Sikap tersebut menurut Haedar merupakan salah satu kelemahan dari umat Islam di Indonesia. Haedar mengaku sangat prihatin dengan kondisi sebagian kelompok umat Islam yang memanfaatkan kekuasaan untuk kelompoknya saja dan meniadakan kelompok lainnya. “Ini merupakan salah satu kelemahan ummat Islam Indonesia, yakni betapa susahnya membangun kebersamaan dalam hal-hal yang bersifat strategis dan terkait kekuasaan,” ujar Haedar.
Haedar menunjukkan bahwa salah satu sektor di mana umat Islam itu sulit bersatu adalah dalam dunia politik. Dalam setiap pergelaran pilpres dan pilkada, seringkali ummat Islam pecah satu sama lain.
Secara konkret, Haedar menggambarkan apa yang terjadi dalam Pilkada Kalimantan Barat, saat itu calon dari ummat Islam ada tiga.
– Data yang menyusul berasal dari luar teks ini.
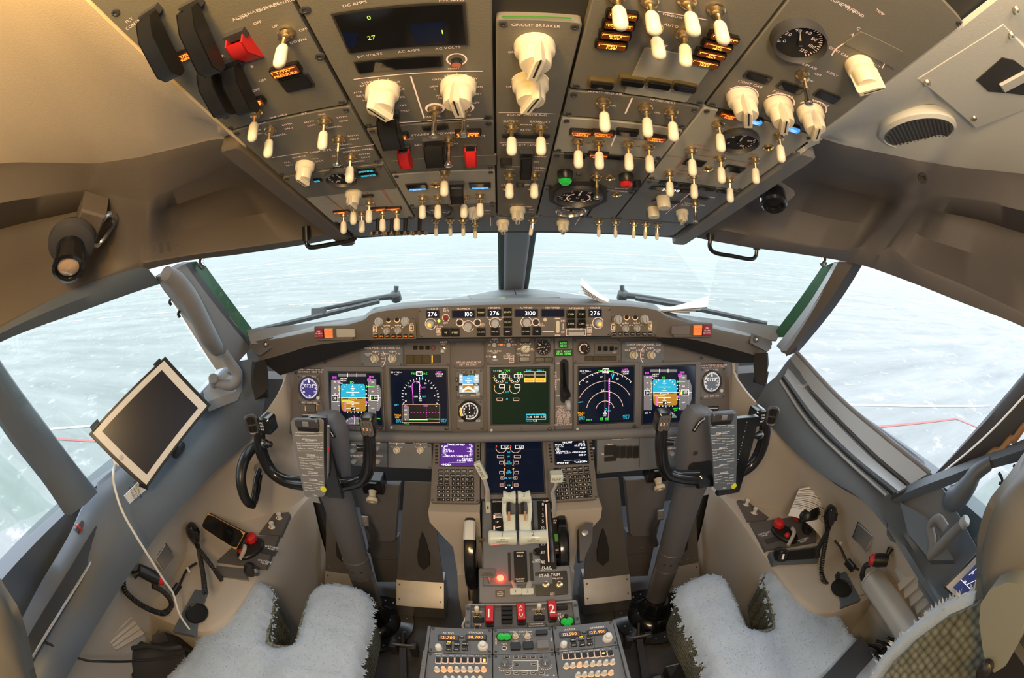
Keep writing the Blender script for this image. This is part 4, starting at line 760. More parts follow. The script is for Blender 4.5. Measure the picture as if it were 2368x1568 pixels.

Secara strategi politik, ungkap Haedar, calon umat Islam idealnya itu cukup satu calon saja, tapi ini yang bersaing ada tiga calon, akhirnya yang menang adalah calon dari pihak lain. “Mestinya ini jadi pelajaran bagi ummat Islam dan mudah-mudahan kasus serupa tidak terjadi pada Pilkada DKI Jakarta nantinya,” tegas Haedar.
Haedar juga menyayangkan kalau ada satu golongan umat muslim yang memegang mandat kekuasaan malah biasanya lebih suka menyingkirkan sesama muslim sendiri dan dianggap sebagai rival. “Malah, lucunya (muslim yang berkuasa) justru lebih dekat pula dengan kelompok yang lain. Sungguh ini sikap yang susah untuk dipahami,” tutur Haedar.
Atas kondisi yang memperihatinkan itu, Muhammadiyah menghimbau kepada segenap elemen umat Islam untuk saling bersatu. Belajar dari sejarah, jika umat Islam ingin bangkit dan berjaya, maka tidak ada pilihan lain kecuali kembali membangun kebersamaan dan persatuannya. Menurut Haedar, salah satu formulasi yang efektif untuk mewujudkannya adalah dengan membangun ‘kepemimpinan strategis bertahap’ (ribas/le).